Leitsatz

  1. Zurückweisung einer Vertretungsstimme kann im Fall der Erheblichkeit zu erfolgreicher Beschlussanfechtung führen
  2. Eine Abrechnung ist nur dann vollständig, wenn auch der Stand der gemeinschaftlichen Konten, insbesondere der Rücklage und der Zinserträge ausgewiesen ist; über Ergänzungsanspruch sind die fehlenden Angaben nachholbar
  3. Auch Entlastung des Verwaltungsbeirats ohne erkennbares Bestehen von Schadensersatzansprüchen
  4. Limitierter Kreditbeschluss kann ordnungsgemäßer Verwaltung entsprechen
 

Normenkette

§§ 25, 27, 28, 29 WEG

 

Kommentar

  1. Wird ein Vertreter, der seine Bevollmächtigung ordnungsgemäß nachweisen kann, vom Vorsitzenden einer Eigentümerversammlung zurückgewiesen, so sind die in der Versammlung gefassten Beschlüsse anfechtbar, sofern die nicht abgegebene oder nicht berücksichtigte Stimme erheblich war.

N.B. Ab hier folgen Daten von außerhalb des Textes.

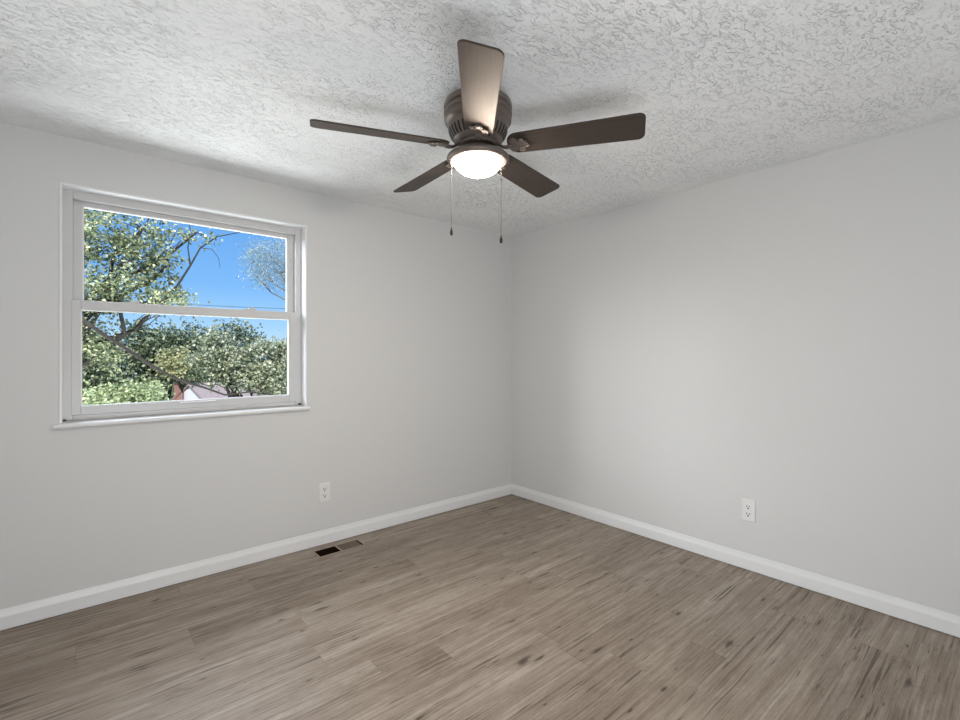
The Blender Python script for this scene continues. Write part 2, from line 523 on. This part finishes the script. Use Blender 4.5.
# ------------------------------------------------------------------ wall outlets
def make_outlet(label):
    r = empty('wall_outlet')
    tag(r, label, 'outlet')
    bm = bmesh.new()
    # bevelled plate in local coords: x across, z up, -y out of the wall
    o = [(-.035, -.057), (.035, -.057), (.035, .057), (-.035, .057)]
    inn = [(-.031, -.053), (.031, -.053), (.031, .053), (-.031, .053)]
    a = [bm.verts.new((x, 0, z)) for x, z in o]
    b = [bm.verts.new((x, -.004, z)) for x, z in o]
    c = [bm.verts.new((x, -.0065, z)) for x, z in inn]
    for p, q in ((a, b), (b, c)):
        for i in range(4):
            j = (i+1) % 4
            bm.faces.new((p[i], p[j], q[j], q[i]))
    bm.faces.new(c); bm.faces.new(a[::-1])
    bmesh.ops.recalc_face_normals(bm, faces=bm.faces)
    link('cover_plate', bm, M_PLATE, r)
    for zc in (.0195, -.0195):
        ol = []
        for q in range(32):
            an = 2*PI*q/32
            x, z = .0172*math.cos(an), .0172*math.sin(an)
            ol.append((x, max(-.0138, min(.0138, z))))
        bm = bmesh.new()
        prism(bm, ol, 0, .0085, lambda x, y, z, zc=zc: (x, -z, zc + y))
        bmesh.ops.recalc_face_normals(bm, faces=bm.faces)
        rc = link('receptacle', bm, M_PLATE, r)
        bm = boxes((-.0084, -.0048, -.0089, -.006, zc-.001, zc+.0085), (.0048, .0084, -.0089, -.006, zc, zc+.0078))
        pr = [(.0040*math.cos(2*PI*q/14), -.0072 + .0042*math.sin(2*PI*q/14)) for q in range(14)]
        prism(bm, pr, .006, .0089, lambda x, y, z, zc=zc: (x, -z, zc + y))
        bmesh.ops.recalc_face_normals(bm, faces=bm.faces)
        link('slots', bm, M_SLOT, rc)
    bm = bmesh.new()
    prism(bm, [(.003*math.cos(2*PI*q/12), .003*math.sin(2*PI*q/12)) for q in range(12)], .006, .0078, lambda x, y, z: (x, -z, y))
    bmesh.ops.recalc_face_normals(bm, faces=bm.faces)
    link('screw', bm, M_PLATE, r)
    return r
o1 = make_outlet('white duplex outlet on the window wall, above the floor register')
o1.location = (1.321, RY, .362); o1.scale = (1.12, 1, 1.16)
o2 = copy_tree(o1)
tag(o2, 'white duplex outlet on the plain wall without a window', 'outlet')
o2.location = (RX, 1.141, .366)
o2.rotation_euler = (0, 0, R(-90)); o2.scale = (1.12, 1.2, 1.17)

# ------------------------------------------------------------------ floor register
VX0, VX1, VY0, VY1 = 1.205, 1.535, 3.018, 3.148
reg = tag(empty('floor_register', ((VX0+VX1)/2, (VY0+VY1)/2, 0)), 'brown metal floor register set in the planks by the baseboard', 'vent')
def rpart(name, bm, m, bevel=0.0):
    o = link(name, bm, m, reg, bevel=bevel)
    o.data.transform(Matrix.Translation(-Vector(reg.location)))
    return o
xm = (VX0+VX1)/2 - .006
fr_ = .011
rpart('register_frame', boxes((VX0, VX1, VY0, VY0+fr_, 0, .004), (VX0, VX1, VY1-fr_, VY1, 0, .004), (VX0, VX0+fr_, VY0+fr_, VY1-fr_, 0, .004),
      (VX1-fr_, VX1, VY0+fr_, VY1-fr_, 0, .004), (xm-.006, xm+.006, VY0+fr_, VY1-fr_, 0, .004)), M_REGF, .001)
rpart('duct_opening', boxes((VX0+fr_, VX1-fr_, VY0+fr_, VY1-fr_, .0002, .0006)), M_DUCT)
# left half: thin upright vanes you look straight down between; right half: vanes lying nearly shut
for i in range(9):
    x = VX0+fr_ + (i+.5)*(xm-.006-VX0-fr_)/9
    rpart('vane', boxes((x-.0008, x+.0008, VY0+fr_, VY1-fr_, .0006, .0030)), M_DUCT)
for i in range(9):
    x0 = xm+.006 + i*(VX1-fr_-.012-xm-.006)/9
    wd = (VX1-fr_-.012-xm-.006)/9
    bm = bmesh.new()
    prism(bm, [(x0, .0022), (x0+wd*.99, .0014), (x0+wd*.99, .0024), (x0, .0032)], VY0+fr_, VY1-fr_, lambda x, y, z: (x, z, y))
    bmesh.ops.recalc_face_normals(bm, faces=bm.faces)
    rpart('vane', bm, M_REG)

# ------------------------------------------------------------------ ceiling fan
FX, FYc = 1.283, 1.516
fan = tag(empty('ceiling_fan', (FX, FYc, RH)), 'bronze five-blade ceiling fan with a lit bowl lamp, hung against the ceiling', 'ceiling fan')
bm = bmesh.new()
lathe(bm, [(0, 0), (.066, 0), (.068, -.004), (.068, -.058), (.120, -.060), (.138, -.066), (.1425, -.076), (.1425, -.092), (.1350, -.095), (.1350, -.102),
           (.1425, -.106), (.1425, -.116), (.1350, -.119), (.1350, -.127), (.1410, -.131), (.1400, -.142), (.1345, -.150), (.1270, -.154), (.1245, -.160),
           (.1240, -.172), (.1210, -.188), (.1130, -.206), (.1000, -.219), (.086, -.227), (.070, -.231), (0, -.231)], n=64)
bmesh.ops.recalc_face_normals(bm, faces=bm.faces)
hs = link('motor_housing', bm, M_BRONZE, fan, True)
hs.modifiers.new('split', 'EDGE_SPLIT').split_angle = R(50)
# vent slots round the lower shoulder
bm = bmesh.new()
NS = 36
for i in range(NS):
    a = 2*PI*i/NS
    ca, sa = math.cos(a), math.sin(a)
    prof = [(.1228, -.178), (.1198, -.190), (.1125, -.2055), (.1030, -.2160)]
    vs = []
    for r, z in prof:
        r += .0009
        for s in (-.0038, .0038):
            vs.append(bm.verts.new((r*ca - s*sa, r*sa + s*ca, z - .0006)))
    for q in range(3):
        bm.faces.new((vs[2*q], vs[2*q+1], vs[2*q+3], vs[2*q+2]))
sl_ = link('vent_slots', bm, M_VENTSLOT, hs)
so_ = sl_.modifiers.new('thick', 'SOLIDIFY'); so_.thickness = .0012; so_.offset = 0
# flywheel and switch housing
bm = bmesh.new()
lathe(bm, [(0, -.230), (.076, -.230), (.080, -.234), (.080, -.245), (.074, -.249), (.058, -.251), (.056, -.258), (.056, -.270), (.062, -.274), (0, -.274)], n=48)
bmesh.ops.recalc_face_normals(bm, faces=bm.faces)
o = link('switch_housing', bm, M_BRONZE, fan, True); o.modifiers.new('split', 'EDGE_SPLIT').split_angle = R(45)
# light kit ring
bm = bmesh.new()
lathe(bm, [(0, -.268), (.060, -.268), (.082, -.271), (.106, -.277), (.122, -.284), (.1295, -.291), (.1310, -.297), (.1285, -.303), (.1220, -.308),
           (.1150, -.311), (.1020, -.311), (.1020, -.300), (0, -.300)], n=64)
bmesh.ops.recalc_face_normals(bm, faces=bm.faces)
ring = link('light_kit', bm, M_BRONZE, fan, True); ring.modifiers.new('split', 'EDGE_SPLIT').split_angle = R(60)
bm = bmesh.new()
pr = [(.0985, -.302)]
for i in range(1, 15):
    a = i/14*PI/2
    pr.append((.0995*math.cos(a)**.9 if i < 14 else 0, -.306 - .058*math.sin(a)))
lathe(bm, pr, n=64)
bmesh.ops.recalc_face_normals(bm, faces=bm.faces)
link('lamp_bowl', bm, M_BOWL, fan, True)

# blades
PITCH = math.tan(R(14.5))
BZ = -.253                           # blade plane below the ceiling
def blade_outline():
    pts = []
    r0, r1 = .128, .664
    w0, w1 = .056, .0675
    def corner(cx, cy, rr, a0, a1, n=7):
        return [(cx + rr*math.cos(R(a0 + (a1-a0)*i/n)), cy + rr*math.sin(R(a0 + (a1-a0)*i/n))) for i in range(n+1)]
    pts += corner(r1-.026, w1-.026, .026, 90, 0)[::-1]
    pts += corner(r0+.046, w0-.046, .046, 180, 90)[::-1]
    pts += corner(r0+.046, -w0+.046, .046, 270, 180)[::-1]
    pts += corner(r1-.026, -w1+.026, .026, 360, 270)[::-1]
    return pts
def pitched(x, y, z): return (x, y, z - PITCH*y)
bm = bmesh.new()
prism(bm, blade_outline(), 0, .007, pitched)
bmesh.ops.recalc_face_normals(bm, faces=bm.faces)
blade0 = link('blade', bm, M_BLADE, fan, bevel=.0018)
bm = bmesh.new()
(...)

Vorliegend wurde eine Vertretungsvollmacht erst nach Versammlungsbeginn übermittelt, lag also nicht bereits rechtzeitig vor Beginn der Versammlung vor. Abgesehen davon hätte die Stimme des vertretenen Eigentümers angesichts der Mehrheitsverhältnisse das Abstimmungsergebnis nicht beeinflusst.
  2. Zur Vollständigkeit einer Jahresabrechnung gehört, dass der Stand der gemeinschaftlichen Konten, insbesondere der Instandhaltungsrücklage und der Zinserträge, ausgewiesen ist. Das Fehlen solcher Bestandteile führt aber in der Regel nicht dazu, den Eigentümerbeschluss über die Jahresgesamt- und Einzelabrechnung für ungültig erklären zu müssen. Die fehlenden Angaben sind vielmehr nachholbar (grundsätzlich nur über einen Ergänzungsanspruch).
  3. Die Entlastung ehrenamtlicher Mitglieder des Verwaltungsbeirats entspricht ordnungsgemäßer Verwaltung, wenn nicht erkennbar ist, dass Schadensersatzansprüche bestehen. Im Übrigen besteht keine Pflicht eines Verwaltungsbeirats, den Verwalter hinsichtlich der laufenden Verwaltungstätigkeit zu überwachen. Ob ein Beirat u.U. formelle Fehler einer Jahresabrechnung nicht bemerkt hat, kann dahingestellt bleiben; jedenfalls steht dies einer Entlastung nicht entgegen, da es sich vorliegend insoweit um buchungstechnische Vorgänge handeln würde, die nicht zu einem wirtschaftlichen Schaden für die Wohnungseigentümer führten (BayObLG, ZMR 2004, 50).
  4. Ein Beschluss der Eigentümer, der den Verwalter zur Kreditaufnahme bevollmächtigt, entspricht ordnungsgemäßer Verwaltung, wenn sich der Kreditbetrag im Verhältnis zur Summe der Hausgeldzahlungen aller Wohnungseigentümer in einem bestimmten Rahmen hält und der Kredit zur Überbrückung eines kurzfristigen Liquiditätsengpasses dient (wie hier).